Turbocharging is by far the most efficient way to get more power out of an engine. Turbochargers compress air using a turbine much like a centerfugal supercharger, however they are not driven by a belt. Instead they are driven by exhaust gasses leaving the engine (using waste energy to make more power).

   A turbocharger contains two turbines connected by a central shaft. In the picture above the intake turbine is on the left and the exhaust turbine is on the right. What happens when a turbo "spools" or spins up is a "wastegate" (exhaust bypass allowing the engine to operate without sending exhaust gas through the turbo) closes sending exhaust into the exhaust housing of the turbo. The gasses spin around this housing until they are channeled into the center where the exhaust turbine is. As the gasses pas this turbine they spin it up causing the shaft through the turbo and the intake turbine to spin at the same speed. The exhaust gasses exit the housing into the exhaust pipe and are done with, but on the other end of the turbo the real fun is going on. As the turbines spin up the intake turbine begins to suck air in and push it into the compressor housing. From here it is sent out into the intake tube at high pressure.

   As we know from the supercharger, this compressed air is hot. However, with a turbocharger, we have the option of cooling this air with an "intercooler." An intercooler can be one of two types: Air/Air (more common) or Air/Water (used on dragsters). An Air/Air intercooler passes air through channels separated by small gaps. These gaps are filled with a zig zag of aluminum fins much like a car radiator. As the hot air passes through the intercooler passages cold air passes through it perpendicular to the sealed path of the compressed air. This allows a cold yet pressurized charge of air to exit the intercooler and go into the engine.
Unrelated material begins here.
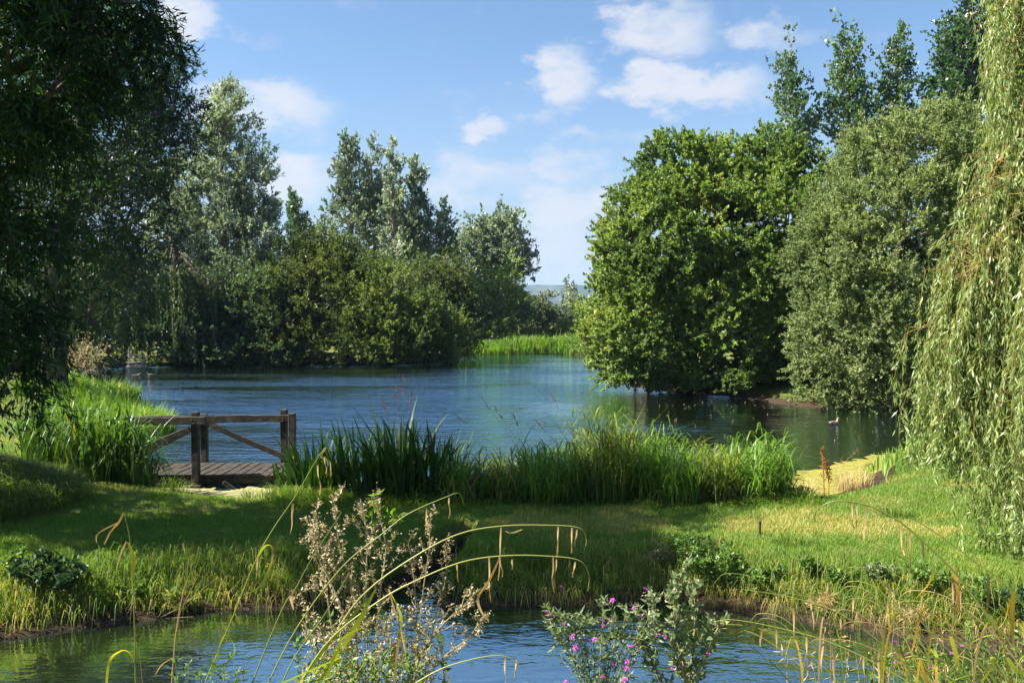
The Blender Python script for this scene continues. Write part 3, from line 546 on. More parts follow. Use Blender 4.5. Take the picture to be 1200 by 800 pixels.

   When boosting (or adding any significant amount of air to the cylinders) it is important to keep a air fuel mixture that is close to 14.7:1. If you go "lean" under boost exhaust gas temperatures will skyrocket above 2000 F resulting in burnt valves, collapsed pistons, and smoked bearings. It is important to remember that power does not come from nitrous or boost, it comes from burning more fuel in the same amount of time. Another thing to look out for when boosting or running higher compression is detonation. Detonation occurs when the air fuel mix is under such high pressure (due to having air forced into the cylinder or just higher compression) that it explodes spontaneously before the piston reaches TDC. This results in the piston being driven backwards and destroys an engine in a fraction of a second. Higher octane fuels were developed to prevent detonation as they are less volatile. These fuels when burned in a regular engine (compression ratios between 9:1 and 9.5:1) will not burn completely resulting in excess carbon buildup (this is why you SHOULD NOT use anything higher than 87 octane in a regular engine). However, in a high compression engine as are seen in high end sedans and coupes these fuels will prevent detonation and yield better power and reliability. The octane rating is the only difference between fuel grades at the gas pump so don't be fooled into thinking that "premium" gas is any cleaner or that it will make your car run any better, it will only burn differently.

   With adequate fuel supply and boost in some form (Nitrous, Supercharger, or Turbo) it is possible to greatly increase output without having to increase the RPM range or displacement of an engine. Power levels as high as 300-400 HP can be extracted from 1.8-2.2L engines with properly designed and managed boost setups.